--- Objective ---
Print, word for word, the opening line of the data below and every line after it through the line that contains "COL = sc.collection", but not the pictures.

--- Data segment ---
######

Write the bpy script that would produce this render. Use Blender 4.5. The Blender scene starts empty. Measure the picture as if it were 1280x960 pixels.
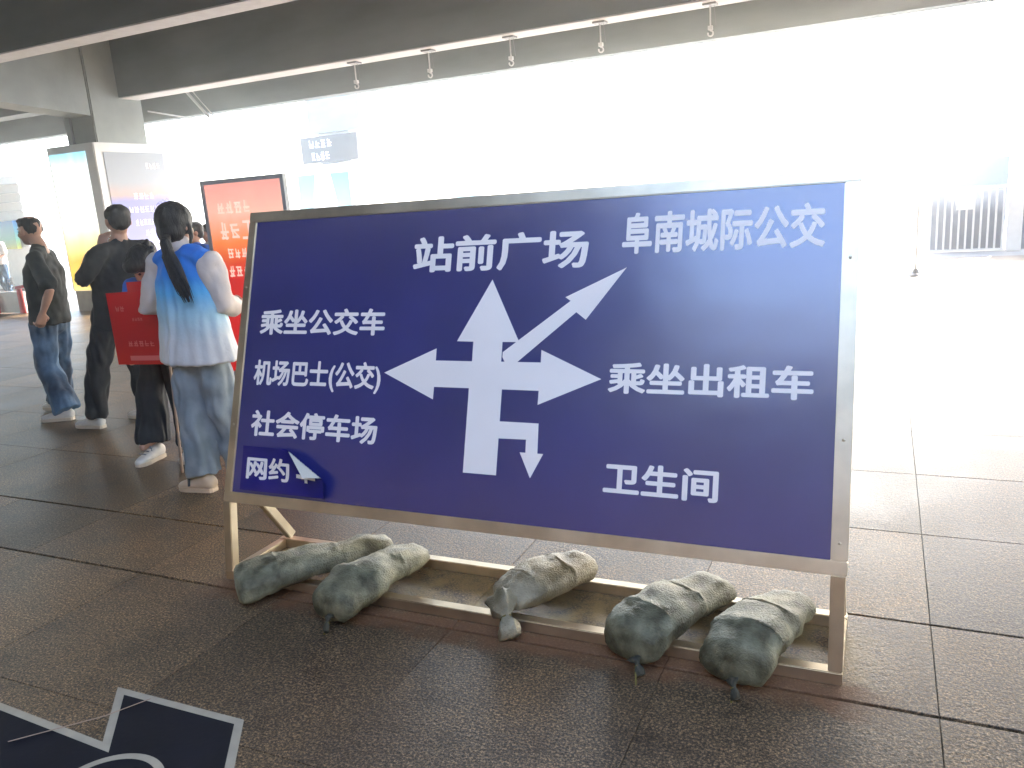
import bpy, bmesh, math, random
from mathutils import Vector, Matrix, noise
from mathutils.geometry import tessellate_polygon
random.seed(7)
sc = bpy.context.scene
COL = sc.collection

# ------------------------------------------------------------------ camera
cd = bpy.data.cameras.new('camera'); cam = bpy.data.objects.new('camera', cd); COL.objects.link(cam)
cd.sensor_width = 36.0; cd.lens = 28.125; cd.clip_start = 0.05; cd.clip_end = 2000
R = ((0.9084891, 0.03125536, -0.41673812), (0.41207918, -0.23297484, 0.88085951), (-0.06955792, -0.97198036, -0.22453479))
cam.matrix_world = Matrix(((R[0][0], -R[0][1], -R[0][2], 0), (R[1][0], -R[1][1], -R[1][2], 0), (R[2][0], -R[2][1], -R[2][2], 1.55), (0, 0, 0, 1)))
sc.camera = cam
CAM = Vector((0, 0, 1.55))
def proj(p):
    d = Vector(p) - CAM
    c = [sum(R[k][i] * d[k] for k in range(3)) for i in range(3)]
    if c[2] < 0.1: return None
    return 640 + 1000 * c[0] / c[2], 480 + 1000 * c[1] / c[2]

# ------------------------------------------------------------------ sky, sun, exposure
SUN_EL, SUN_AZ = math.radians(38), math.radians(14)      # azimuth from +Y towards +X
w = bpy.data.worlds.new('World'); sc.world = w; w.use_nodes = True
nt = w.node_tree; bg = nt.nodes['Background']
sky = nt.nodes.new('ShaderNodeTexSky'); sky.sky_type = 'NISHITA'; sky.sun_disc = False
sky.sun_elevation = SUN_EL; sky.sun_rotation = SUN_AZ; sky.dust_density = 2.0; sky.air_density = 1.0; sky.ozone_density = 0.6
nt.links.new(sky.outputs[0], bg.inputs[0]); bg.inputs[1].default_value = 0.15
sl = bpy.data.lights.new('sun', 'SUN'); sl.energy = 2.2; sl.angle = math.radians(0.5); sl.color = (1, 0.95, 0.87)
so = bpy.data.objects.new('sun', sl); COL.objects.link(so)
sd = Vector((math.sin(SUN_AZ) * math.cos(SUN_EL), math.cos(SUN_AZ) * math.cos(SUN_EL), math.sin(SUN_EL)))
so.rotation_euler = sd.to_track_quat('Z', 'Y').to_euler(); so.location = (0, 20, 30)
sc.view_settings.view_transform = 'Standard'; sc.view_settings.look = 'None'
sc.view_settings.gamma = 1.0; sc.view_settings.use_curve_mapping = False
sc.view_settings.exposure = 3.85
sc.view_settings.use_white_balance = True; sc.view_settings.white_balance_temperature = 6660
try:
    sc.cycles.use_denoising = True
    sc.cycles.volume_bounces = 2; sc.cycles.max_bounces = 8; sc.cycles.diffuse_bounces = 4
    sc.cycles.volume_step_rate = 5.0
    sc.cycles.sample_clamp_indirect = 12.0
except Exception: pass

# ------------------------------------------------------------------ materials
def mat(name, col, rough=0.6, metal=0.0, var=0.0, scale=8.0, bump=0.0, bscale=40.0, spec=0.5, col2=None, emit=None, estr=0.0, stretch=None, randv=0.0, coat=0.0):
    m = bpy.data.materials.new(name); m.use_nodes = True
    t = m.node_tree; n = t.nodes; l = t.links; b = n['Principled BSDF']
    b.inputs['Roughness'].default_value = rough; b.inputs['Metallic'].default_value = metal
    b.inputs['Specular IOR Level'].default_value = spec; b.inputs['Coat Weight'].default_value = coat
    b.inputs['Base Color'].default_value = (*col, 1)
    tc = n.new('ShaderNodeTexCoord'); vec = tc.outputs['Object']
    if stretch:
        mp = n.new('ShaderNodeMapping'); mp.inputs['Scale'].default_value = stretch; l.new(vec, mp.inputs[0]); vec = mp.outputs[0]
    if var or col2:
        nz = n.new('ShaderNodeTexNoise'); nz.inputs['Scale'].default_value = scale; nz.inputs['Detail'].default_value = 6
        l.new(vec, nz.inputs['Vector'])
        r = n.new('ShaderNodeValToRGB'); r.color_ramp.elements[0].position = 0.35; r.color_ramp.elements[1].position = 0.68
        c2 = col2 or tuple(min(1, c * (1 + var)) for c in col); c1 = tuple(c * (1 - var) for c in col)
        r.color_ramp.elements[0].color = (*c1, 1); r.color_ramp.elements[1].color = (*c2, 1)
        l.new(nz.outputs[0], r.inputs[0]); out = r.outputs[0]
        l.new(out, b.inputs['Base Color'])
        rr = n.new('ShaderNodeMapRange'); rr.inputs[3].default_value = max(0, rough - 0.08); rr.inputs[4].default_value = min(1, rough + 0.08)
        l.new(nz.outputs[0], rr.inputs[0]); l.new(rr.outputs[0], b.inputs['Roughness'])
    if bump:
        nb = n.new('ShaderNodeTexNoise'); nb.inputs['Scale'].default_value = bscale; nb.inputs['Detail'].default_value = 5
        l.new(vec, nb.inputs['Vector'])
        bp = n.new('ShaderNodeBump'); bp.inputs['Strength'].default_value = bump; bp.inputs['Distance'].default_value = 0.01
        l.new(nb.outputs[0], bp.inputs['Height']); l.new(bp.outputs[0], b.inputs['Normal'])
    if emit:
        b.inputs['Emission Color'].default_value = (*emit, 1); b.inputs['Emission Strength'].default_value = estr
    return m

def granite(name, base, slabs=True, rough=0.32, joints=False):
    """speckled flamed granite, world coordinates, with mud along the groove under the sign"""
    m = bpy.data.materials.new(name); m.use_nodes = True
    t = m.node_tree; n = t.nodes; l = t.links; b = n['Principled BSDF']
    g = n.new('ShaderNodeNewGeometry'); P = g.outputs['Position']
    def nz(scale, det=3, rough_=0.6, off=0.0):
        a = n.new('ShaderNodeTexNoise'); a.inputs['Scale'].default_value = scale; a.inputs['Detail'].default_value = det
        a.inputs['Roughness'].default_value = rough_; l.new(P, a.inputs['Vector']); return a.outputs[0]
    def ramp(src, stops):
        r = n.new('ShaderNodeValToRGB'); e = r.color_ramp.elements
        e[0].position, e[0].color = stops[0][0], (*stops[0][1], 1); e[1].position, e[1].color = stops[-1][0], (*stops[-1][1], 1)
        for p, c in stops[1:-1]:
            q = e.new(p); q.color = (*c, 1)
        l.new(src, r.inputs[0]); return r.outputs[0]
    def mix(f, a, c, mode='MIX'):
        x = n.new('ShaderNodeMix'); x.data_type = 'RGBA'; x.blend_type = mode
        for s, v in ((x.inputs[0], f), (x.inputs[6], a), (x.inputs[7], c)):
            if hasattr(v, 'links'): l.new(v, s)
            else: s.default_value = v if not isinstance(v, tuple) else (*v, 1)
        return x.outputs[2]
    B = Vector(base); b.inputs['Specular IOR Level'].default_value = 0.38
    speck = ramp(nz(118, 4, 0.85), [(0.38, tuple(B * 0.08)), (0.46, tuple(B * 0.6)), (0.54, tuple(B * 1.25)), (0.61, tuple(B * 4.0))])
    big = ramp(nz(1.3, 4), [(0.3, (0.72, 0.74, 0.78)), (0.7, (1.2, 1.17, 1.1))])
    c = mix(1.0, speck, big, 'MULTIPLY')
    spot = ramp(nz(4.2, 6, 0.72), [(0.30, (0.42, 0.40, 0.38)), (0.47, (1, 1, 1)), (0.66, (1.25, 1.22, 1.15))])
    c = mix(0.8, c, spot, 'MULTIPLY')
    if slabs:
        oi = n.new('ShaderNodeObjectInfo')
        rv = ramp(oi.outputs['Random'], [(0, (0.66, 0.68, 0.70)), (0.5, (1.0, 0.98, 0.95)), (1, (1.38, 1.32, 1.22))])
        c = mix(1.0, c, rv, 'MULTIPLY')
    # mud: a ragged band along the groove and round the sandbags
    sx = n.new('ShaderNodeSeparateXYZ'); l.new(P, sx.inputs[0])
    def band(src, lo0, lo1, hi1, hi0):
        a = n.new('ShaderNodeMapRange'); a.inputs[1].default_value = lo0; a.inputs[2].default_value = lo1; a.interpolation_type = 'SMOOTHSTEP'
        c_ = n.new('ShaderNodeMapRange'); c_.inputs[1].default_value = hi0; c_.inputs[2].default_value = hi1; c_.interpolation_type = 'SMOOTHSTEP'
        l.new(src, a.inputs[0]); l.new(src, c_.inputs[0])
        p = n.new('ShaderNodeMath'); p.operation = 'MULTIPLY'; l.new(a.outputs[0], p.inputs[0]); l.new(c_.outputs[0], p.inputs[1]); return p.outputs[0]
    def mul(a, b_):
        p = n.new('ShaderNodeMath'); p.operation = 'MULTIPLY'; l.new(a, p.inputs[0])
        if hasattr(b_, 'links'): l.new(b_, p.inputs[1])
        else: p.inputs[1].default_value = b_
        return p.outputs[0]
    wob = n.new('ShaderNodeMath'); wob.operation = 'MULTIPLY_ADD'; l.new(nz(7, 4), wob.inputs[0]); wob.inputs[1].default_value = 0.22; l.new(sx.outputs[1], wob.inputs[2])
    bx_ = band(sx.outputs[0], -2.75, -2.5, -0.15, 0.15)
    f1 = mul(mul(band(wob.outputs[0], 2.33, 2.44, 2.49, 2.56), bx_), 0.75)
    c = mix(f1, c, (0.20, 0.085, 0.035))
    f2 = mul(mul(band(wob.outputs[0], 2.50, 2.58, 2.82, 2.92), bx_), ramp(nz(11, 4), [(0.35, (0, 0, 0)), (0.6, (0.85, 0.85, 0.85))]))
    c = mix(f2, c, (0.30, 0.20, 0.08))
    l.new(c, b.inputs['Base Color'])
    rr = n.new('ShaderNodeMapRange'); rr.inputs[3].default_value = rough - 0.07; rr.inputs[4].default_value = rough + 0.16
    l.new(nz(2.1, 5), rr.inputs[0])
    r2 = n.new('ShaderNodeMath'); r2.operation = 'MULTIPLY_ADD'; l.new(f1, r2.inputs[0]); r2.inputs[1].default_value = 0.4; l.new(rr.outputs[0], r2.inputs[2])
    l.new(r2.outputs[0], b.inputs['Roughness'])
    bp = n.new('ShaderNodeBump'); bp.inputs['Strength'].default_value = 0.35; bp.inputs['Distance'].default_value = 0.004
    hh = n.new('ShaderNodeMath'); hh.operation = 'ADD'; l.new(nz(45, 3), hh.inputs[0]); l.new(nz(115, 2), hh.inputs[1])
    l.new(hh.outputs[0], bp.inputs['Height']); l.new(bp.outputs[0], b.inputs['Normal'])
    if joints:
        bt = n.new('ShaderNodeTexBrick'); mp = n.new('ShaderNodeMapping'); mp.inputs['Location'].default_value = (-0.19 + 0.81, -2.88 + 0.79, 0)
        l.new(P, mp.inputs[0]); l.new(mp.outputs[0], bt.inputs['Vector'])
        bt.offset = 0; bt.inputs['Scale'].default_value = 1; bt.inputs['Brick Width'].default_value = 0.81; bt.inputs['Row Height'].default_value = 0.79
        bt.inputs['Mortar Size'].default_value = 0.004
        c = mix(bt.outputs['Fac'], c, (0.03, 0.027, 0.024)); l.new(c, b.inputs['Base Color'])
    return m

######

--- Problem solution ---
Write the bpy script that would produce this render. Use Blender 4.5. The Blender scene starts empty. Measure the picture as if it were 1280x960 pixels.
import bpy, bmesh, math, random
from mathutils import Vector, Matrix, noise
from mathutils.geometry import tessellate_polygon
random.seed(7)
sc = bpy.context.scene
COL = sc.collection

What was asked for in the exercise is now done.